Two days before my 37th birthday, without asking,
praying, seeking or even needing a come-to-Jesus moment, I went from thinking
that the whole Christian thing was a contrivance to becoming a sold out,
throw-down-your-nets-and-follow Christian. Without an altar call or the threat
of hellfire and brimstone, I had an encounter that I cannot explain that resulted
in a faith I cannot deny.

What followed has been five years of learning and
changing that has called into question everything I ever thought I knew about
Christianity.  I wish I could say that this change of faith has lived up
to the “join our team and your life will be wonderful” mantra I heard
so frequently as an outsider looking in, but no such luck. In fact, the years
since that day in 2003 have been some of the most difficult I have ever lived. I’ve
been stripped of money, possessions and prestige as I’ve followed the leading
of the Holy Spirit in an uncertain direction.
  And I am so glad I did.

Going beyond predictable platitudes and allowing
this change of heart to lead to a genuine change of life, I’ve found that many
of the things I once thought were important were actually false comforts. I’ve
found in this faith a new definition of what it means to be rich.

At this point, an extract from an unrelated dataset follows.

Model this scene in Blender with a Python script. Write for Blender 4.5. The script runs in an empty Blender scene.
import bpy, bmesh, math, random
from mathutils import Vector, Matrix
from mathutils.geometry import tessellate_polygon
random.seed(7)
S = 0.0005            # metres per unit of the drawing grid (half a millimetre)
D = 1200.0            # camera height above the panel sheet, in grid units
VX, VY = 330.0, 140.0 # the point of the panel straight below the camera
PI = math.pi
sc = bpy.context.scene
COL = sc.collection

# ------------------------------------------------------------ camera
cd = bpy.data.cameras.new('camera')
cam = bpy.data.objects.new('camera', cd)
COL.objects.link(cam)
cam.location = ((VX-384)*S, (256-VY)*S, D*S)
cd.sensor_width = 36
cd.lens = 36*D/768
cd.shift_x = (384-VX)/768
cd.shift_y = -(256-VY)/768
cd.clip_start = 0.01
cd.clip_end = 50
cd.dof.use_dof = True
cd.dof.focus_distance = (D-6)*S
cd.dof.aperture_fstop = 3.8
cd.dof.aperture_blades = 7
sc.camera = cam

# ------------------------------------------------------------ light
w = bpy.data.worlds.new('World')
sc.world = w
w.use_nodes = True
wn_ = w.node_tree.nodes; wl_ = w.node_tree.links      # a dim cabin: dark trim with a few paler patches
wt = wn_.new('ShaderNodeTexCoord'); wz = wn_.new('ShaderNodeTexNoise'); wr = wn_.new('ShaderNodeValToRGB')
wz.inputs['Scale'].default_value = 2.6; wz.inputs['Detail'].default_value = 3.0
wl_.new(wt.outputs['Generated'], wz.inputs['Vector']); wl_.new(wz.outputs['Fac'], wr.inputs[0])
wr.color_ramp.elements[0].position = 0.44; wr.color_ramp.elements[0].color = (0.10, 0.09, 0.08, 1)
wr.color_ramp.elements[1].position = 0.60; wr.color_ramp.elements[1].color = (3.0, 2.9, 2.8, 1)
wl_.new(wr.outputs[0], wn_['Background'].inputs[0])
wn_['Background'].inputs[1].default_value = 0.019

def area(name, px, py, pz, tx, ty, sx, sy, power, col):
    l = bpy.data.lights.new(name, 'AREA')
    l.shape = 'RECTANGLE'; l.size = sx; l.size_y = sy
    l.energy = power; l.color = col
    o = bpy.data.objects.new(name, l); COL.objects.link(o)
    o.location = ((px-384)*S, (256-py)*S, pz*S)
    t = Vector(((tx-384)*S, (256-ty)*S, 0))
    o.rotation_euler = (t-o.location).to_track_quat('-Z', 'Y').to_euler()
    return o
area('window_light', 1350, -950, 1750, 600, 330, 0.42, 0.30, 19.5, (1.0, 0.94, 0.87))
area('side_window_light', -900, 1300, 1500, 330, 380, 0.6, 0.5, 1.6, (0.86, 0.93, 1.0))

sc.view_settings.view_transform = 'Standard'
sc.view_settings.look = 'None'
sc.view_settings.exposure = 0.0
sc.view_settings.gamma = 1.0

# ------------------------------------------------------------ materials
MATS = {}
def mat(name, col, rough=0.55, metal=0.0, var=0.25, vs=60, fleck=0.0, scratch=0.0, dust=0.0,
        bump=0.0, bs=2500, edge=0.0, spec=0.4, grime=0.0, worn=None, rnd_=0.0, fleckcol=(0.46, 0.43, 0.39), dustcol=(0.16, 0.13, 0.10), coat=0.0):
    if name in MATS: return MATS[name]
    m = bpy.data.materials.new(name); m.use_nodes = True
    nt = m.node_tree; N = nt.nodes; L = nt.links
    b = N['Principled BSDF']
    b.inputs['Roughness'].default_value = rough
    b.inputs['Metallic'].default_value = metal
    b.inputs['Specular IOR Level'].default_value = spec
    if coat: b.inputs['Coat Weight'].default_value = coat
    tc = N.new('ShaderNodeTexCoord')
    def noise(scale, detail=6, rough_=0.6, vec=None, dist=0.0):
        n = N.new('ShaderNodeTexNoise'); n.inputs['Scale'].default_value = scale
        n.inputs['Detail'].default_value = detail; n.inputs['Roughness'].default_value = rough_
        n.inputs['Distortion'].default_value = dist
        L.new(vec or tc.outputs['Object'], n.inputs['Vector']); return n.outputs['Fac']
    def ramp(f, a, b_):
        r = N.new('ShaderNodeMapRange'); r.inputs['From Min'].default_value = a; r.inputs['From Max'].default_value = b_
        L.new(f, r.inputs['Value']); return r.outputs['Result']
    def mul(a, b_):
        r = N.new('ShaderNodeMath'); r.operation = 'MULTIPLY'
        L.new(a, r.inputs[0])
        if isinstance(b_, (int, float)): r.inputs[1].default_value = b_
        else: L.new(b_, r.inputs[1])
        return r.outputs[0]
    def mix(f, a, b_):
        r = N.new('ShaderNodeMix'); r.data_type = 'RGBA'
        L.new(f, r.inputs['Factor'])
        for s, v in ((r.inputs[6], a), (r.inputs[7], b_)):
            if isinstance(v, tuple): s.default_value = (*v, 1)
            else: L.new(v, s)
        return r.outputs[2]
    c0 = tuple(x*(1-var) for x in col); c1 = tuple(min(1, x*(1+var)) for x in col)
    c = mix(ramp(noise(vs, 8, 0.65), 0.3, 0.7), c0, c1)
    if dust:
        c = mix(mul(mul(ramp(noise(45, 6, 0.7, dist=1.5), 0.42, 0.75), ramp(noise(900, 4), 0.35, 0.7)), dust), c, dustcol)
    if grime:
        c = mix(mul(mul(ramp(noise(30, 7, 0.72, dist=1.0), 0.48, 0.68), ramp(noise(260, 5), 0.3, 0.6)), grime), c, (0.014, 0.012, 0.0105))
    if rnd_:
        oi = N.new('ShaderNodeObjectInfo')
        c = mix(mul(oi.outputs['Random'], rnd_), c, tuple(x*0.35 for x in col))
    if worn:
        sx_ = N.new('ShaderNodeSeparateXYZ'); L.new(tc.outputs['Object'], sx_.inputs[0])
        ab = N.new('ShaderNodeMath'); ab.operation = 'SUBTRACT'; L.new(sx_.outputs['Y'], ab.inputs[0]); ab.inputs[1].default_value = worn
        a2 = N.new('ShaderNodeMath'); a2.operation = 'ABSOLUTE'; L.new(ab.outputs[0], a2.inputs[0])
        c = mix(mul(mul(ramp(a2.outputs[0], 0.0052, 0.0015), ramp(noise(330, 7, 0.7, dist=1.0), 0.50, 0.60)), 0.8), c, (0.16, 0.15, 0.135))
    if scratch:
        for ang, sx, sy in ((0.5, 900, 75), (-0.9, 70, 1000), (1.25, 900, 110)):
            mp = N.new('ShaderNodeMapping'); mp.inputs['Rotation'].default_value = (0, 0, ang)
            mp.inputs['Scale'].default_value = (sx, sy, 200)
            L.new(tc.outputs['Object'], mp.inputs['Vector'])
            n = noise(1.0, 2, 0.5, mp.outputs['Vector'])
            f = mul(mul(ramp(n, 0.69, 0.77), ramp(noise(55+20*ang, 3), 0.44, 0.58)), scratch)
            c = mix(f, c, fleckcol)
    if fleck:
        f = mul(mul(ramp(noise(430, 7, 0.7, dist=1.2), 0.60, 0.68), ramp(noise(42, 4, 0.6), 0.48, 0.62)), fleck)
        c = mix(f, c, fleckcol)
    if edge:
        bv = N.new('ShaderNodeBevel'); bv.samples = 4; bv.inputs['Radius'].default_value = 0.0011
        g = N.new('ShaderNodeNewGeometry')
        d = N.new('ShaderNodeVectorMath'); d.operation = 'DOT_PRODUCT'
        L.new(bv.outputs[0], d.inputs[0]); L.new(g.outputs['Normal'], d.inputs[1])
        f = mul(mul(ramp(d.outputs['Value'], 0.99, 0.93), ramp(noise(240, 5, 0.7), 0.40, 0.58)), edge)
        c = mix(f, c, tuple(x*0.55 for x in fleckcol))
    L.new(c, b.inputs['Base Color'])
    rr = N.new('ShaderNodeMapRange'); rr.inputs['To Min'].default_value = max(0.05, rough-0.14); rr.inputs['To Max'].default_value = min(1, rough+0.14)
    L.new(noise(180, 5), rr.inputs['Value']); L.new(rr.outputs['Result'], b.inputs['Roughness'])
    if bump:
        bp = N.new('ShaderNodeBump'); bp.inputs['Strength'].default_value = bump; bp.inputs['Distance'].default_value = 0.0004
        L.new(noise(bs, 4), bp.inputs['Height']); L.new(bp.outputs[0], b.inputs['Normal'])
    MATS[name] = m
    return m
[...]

So, without a PhD in Theology or big answers to the
big questions that surround my faith and the church, I come to Beliefnet to
share my journey.

“Who do I think I am?”

I am an ordinary woman who had an encounter with an
extraordinary God that continues transform me from the inside out. As a result,
I find myself in places I never expected to be with a life that is countercultural and radical – more than it ever was when I sought to live a life that
was countercultural and radical. A mysterious and exciting life that I never
imagined I would find as a follower of Jesus.

That is why I am excited about writing for
Beliefnet. I hope Flirting with Faith will be a safe place for us to share our
stories and to learn from one another.